Now the heat starts to go on National

On Friday-Saturday, hard on the heels of hard talk from United States Admiral Dennis Blair, the National party will run a defence seminar featuring the Australian Senate foreign affairs, defence and trade committee chair Sandy McDonald, a critic of the Clark line.

This follows Bob Simcock’s child battering conference last month. Similar ventures in other topics are taking place out of the public gaze. National is moving to redevelop policy and doing it intelligently.

This is sensible in the first year in opposition after nine years in office, when not much more can be hoped for than to ride negatives created by the government itself because no one is much interested in a has-been opposition.

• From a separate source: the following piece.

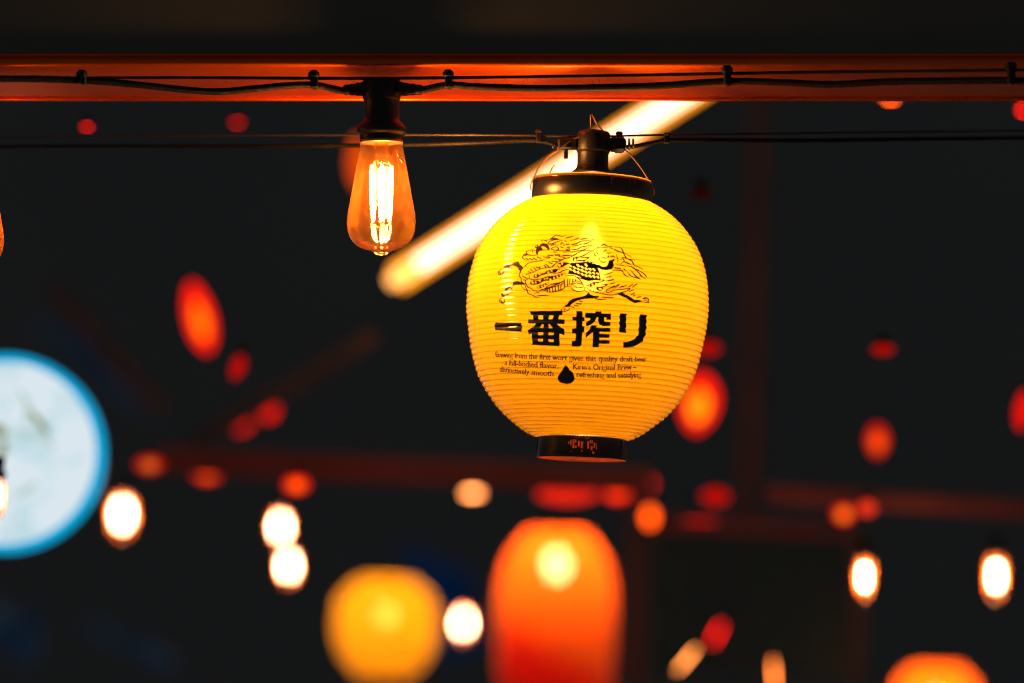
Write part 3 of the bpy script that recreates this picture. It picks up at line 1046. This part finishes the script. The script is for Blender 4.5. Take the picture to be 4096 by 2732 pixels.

But now the heat is going on. The economy and voter sentiment have lifted. Senior Nationalists accept that business (while preferring National) has shifted its bead on the government from horror-stricken opposition to getting on with life – and even to mending some fences.

The government looks in charge again. Confidence poured from every pore at Labour’s conference.

The next two months are the danger zone for the National leadership, both in Parliament and in the organisation. A senior MP quoted a party sage to me last week: that it is the second Christmas after a defeat that spawns coups.

Gathered in small clusters at the beach and the barbecue, MPs will scan their prospects. They will reflect on the lack of a convincing coalition partner, Act having lost its footing, Peter Dunne and the moderate Christians yet to gell. They will note that the government is showing signs of putting a stop to inflicting wounds on itself.

Some MPs will also ponder that Jenny Shipley doesn’t have deep-down credibility with Auckland business because of what one party activist calls her “teflon” cliches; that she can’t land telling punches on Helen Clark and has messed up several potential attack lines; that she personifies the 1990s tone of which voters have tired; that she cannot out-campaign Ms Clark on the hustings.

Some will also note the new brick in Labour’s edifice, Mike Williams, who will professionalise the organisation, motivate membership, sharpen campaigning and be a counterweight to the MPs – and will contrast Williams with National president John Slater who, the hard-heads say rightly or wrongly, does not wash with business and has failed to sharpen the party’s ground-troops.

It is not important that all this is true or not. It matters only that it is thought.

The matcher for Mr Williams is Michelle Boag. She added thrust to Geoff Thompson’s defeat of Mr Slater for the presidency in 1994. She has nous, political feel, tonnes of publicity skills, deep party experience and respect and a hard head. She has hitherto shrugged off prompts to take the top job but now is in the hunt.

But what is there on the parliamentary side? Well, there’s . . . Bill English.

Mr English is a puzzle. Make no mistake: he wants the top job and in good time before the 2002 election. But does he want it enough? Is he hungry for it? His public conduct has suggested otherwise to too many colleagues, observers and bystanders.

Mr English has abundant strategic thinking skills. He is very smart and economically literate. One-to-one and in small groups he connects easily and unpretentiously with ordinary folk. He seems an obvious leader.

But critics say he spends too much energy strategising at 10,000 metres and too little battling at ground level. That he too readily sees the other point of view, a fatal failing in opposition. That his gaffe last week – appending a cover note to a staffer’s generous economic assessment, thereby laying himself open to the exact embarrassment which transpired – is in character.

Even when he revs himself up, as he has done sporadically over the past few months, his trademark drawl blunts the effect.

But if not Mr English, who? There is fitful talk of Gerry Brownlee, who has presence and a quick tongue but is still a tenderfoot in parliamentary terms and has yet to prove the necessary intellect and substance.

Which leaves . . . Mrs Shipley. Well, no it doesn’t, say some of the most astute analysts in the party. Which leaves . . . a knot that needs the likes of a Boag to untie.